* _What you need to do_
Retype nothing but the lines from the start of the material up to and including the line with "CAM = np.array([0, 0, CAM_H])". Pictures don't belong in the copy.

** Begin **

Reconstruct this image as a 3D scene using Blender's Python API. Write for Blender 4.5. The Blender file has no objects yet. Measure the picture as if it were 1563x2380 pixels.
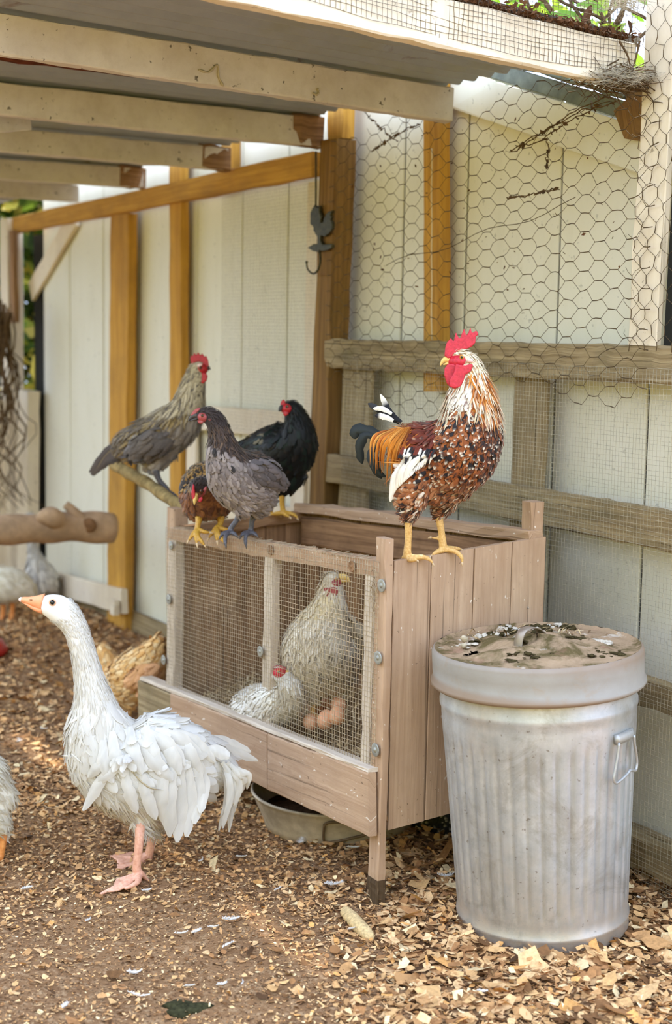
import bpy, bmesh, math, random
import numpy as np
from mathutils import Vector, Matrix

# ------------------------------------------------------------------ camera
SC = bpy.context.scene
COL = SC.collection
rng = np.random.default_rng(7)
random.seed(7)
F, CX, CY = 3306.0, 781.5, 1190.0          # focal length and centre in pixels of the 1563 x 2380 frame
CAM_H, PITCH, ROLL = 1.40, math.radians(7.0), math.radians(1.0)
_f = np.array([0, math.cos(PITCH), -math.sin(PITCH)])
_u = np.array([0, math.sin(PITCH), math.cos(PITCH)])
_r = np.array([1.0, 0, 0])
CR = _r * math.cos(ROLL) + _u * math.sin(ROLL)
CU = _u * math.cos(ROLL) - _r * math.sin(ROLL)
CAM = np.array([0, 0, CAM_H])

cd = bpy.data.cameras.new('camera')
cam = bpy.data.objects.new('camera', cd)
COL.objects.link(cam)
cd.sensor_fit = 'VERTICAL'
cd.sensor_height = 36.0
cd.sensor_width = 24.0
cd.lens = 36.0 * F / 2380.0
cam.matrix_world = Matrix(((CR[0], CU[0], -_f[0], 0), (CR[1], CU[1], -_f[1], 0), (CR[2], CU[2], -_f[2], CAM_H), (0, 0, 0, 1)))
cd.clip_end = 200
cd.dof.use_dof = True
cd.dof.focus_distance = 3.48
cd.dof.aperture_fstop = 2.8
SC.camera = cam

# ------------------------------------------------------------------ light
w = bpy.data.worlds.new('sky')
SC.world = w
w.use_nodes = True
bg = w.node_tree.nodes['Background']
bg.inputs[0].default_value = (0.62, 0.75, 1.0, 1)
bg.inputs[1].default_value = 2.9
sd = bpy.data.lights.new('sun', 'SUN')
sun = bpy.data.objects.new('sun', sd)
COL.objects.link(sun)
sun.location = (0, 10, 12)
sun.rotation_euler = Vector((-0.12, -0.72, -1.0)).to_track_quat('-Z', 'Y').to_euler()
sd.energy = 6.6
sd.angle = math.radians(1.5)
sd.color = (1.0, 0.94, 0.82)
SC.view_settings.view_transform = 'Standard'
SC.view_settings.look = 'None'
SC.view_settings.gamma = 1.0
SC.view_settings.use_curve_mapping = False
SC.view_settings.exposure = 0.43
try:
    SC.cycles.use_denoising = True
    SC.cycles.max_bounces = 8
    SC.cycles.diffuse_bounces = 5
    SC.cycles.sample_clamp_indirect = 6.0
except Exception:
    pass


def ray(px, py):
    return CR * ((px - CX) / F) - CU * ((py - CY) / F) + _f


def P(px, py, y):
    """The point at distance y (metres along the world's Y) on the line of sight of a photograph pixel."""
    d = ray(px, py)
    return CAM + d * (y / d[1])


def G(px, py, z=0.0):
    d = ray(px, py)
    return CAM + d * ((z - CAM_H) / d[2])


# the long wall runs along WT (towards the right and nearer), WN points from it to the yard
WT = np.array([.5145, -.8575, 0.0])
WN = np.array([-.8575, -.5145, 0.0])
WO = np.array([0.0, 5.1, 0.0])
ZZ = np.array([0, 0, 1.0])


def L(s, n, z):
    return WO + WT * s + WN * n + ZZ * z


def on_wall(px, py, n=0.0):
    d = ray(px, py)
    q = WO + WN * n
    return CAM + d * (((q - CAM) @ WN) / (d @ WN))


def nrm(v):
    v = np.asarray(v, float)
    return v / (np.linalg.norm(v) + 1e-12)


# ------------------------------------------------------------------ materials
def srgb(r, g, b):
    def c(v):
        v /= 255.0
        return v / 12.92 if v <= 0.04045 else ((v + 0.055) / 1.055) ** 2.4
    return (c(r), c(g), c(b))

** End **

* _Solution below_
Reconstruct this image as a 3D scene using Blender's Python API. Write for Blender 4.5. The Blender file has no objects yet. Measure the picture as if it were 1563x2380 pixels.
import bpy, bmesh, math, random
import numpy as np
from mathutils import Vector, Matrix

# ------------------------------------------------------------------ camera
SC = bpy.context.scene
COL = SC.collection
rng = np.random.default_rng(7)
random.seed(7)
F, CX, CY = 3306.0, 781.5, 1190.0          # focal length and centre in pixels of the 1563 x 2380 frame
CAM_H, PITCH, ROLL = 1.40, math.radians(7.0), math.radians(1.0)
_f = np.array([0, math.cos(PITCH), -math.sin(PITCH)])
_u = np.array([0, math.sin(PITCH), math.cos(PITCH)])
_r = np.array([1.0, 0, 0])
CR = _r * math.cos(ROLL) + _u * math.sin(ROLL)
CU = _u * math.cos(ROLL) - _r * math.sin(ROLL)
CAM = np.array([0, 0, CAM_H])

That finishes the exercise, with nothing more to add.